JAKARTA — Anggota Komisi VII DPR RI Putra Nababan menyoroti pentingnya keberpihakan yang lebih konkret kepada Usaha Mikro, Kecil, dan Menengah (UMKM) serta pelaku ekonomi kreatif (Ekraf), melalui strategi yang terencana sejak sebelum wisatawan tiba di Indonesia.
Ia menilai target kunjungan wisatawan mancanegara (wisman) dan devisa yang ditetapkan Kementerian Pariwisata dan Ekonomi Kreatif (Kemenparekraf) untuk 2026 masih kurang ambisius.
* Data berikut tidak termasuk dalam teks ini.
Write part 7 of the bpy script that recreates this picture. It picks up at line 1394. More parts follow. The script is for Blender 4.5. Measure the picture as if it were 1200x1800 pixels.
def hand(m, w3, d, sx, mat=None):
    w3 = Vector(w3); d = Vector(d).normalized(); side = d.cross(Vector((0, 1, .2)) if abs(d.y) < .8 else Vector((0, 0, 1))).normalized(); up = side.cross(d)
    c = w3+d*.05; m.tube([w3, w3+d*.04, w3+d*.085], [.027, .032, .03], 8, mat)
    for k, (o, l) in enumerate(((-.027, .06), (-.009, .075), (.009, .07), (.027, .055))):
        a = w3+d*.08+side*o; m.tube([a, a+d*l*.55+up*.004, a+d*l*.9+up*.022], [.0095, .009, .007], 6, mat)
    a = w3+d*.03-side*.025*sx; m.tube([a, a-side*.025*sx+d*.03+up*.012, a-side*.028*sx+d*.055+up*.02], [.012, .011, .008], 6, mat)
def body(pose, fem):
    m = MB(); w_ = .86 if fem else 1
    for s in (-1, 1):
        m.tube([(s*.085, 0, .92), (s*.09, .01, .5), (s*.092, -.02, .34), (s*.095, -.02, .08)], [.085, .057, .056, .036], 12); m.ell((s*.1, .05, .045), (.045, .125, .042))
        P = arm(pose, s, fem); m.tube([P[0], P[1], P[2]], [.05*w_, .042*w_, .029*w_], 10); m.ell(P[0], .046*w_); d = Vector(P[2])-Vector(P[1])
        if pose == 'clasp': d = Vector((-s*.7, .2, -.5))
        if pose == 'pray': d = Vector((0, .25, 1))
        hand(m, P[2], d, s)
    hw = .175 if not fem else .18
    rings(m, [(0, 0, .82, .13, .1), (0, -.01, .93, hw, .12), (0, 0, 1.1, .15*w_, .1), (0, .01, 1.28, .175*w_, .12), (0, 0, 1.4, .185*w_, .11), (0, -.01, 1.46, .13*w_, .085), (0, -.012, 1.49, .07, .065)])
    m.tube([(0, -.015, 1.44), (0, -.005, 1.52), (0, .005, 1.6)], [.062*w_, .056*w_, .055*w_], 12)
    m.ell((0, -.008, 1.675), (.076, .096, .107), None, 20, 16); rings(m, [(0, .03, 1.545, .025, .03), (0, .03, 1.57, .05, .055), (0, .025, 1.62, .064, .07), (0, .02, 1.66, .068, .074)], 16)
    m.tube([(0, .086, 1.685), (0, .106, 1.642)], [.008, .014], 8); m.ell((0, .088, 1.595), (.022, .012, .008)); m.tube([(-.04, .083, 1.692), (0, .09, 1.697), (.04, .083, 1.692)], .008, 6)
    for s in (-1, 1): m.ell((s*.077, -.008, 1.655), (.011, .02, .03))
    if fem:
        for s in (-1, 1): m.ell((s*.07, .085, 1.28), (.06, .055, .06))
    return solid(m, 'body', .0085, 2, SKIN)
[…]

Putra membandingkan capaian itu dengan Thailand yang mampu mendatangkan 28 juta wisman dan meraih devisa mencapai US$29 miliar. Sementara itu, Indonesia baru menargetkan 22 juta wisman atau setara devisa sekitar Rp370 triliun pada 2026.
“Saya lihat targetnya ini memang cukup baik, tetapi mungkin kurang fantastis dan kurang ambisius, ujar Putra dalam rapat kerja dengan Menparekraf di Gedung Nusantara I, DPR RI, Senayan, Jakarta, Senin (17/11/2025).
Menurut Putra, pembahasan mengenai UMKM dan Ekraf tak boleh berhenti pada angka-angka sertifikasi atau jumlah lembaga pendamping. Ia meminta kementerian lebih fokus pada outcome, terutama bagaimana strategi wisata Indonesia dapat menghidupkan UMKM dan Ekraf secara nyata.
Putra menegaskan bahwa keberpihakan harus dibangun sejak wisatawan masih berada di negara asal. “Sejak mereka (wisman) berada di negara mereka, kita sudah bisa mengarahkan mereka (akan) melihat apa, mereka (akan mengunjungi destinasi apa), dan mereka (akan) beli apa,” tutur Putra.
Ia menilai strategi promosi tak boleh hanya mengandalkan media sosial. Menurutnya, arah paket wisata harus diatur agar wisatawan benar-benar membelanjakan uangnya pada produk lokal, alih-alih fast food. Jangan sampai wisman yang datang hanya sekadar berfoto-foto, tetapi spending-nya kecil.“(Pengeluaran) sebesar US$1.300 sampai US$1.400 dari wisatawan yang Ibu targetkan bersama dengan jajaran, itu harus diarahkan sebanyak mungkin ke UMKM dan Ekraf,” tegas Politisi Fraksi PDI-Perjuangan ini.
Putra meminta Kemenparekraf memanfaatkan perannya sebagai leading sector pariwisata untuk memastikan belanja wisatawan berpihak pada usaha kecil, ekonomi kreatif, dan desa wisata. “Jadi, saya berangkat dulu dengan keberpihakan. Tidak ada di ruangan ini, baik pemerintah maupun legislatif yang tidak berpihak kepada rakyat,” tegas Putra.
Selain soal keberpihakan, ia juga menyoroti relevansi pendidikan vokasi pariwisata di Politeknik Pariwisata (Poltekpar) di berbagai daerah. Ia mengingatkan kembali perdebatan panjang di DPR terkait penyisipan satu kata “dapat” dalam pasal mengenai pendidikan pariwisata di UU Kepariwisataan.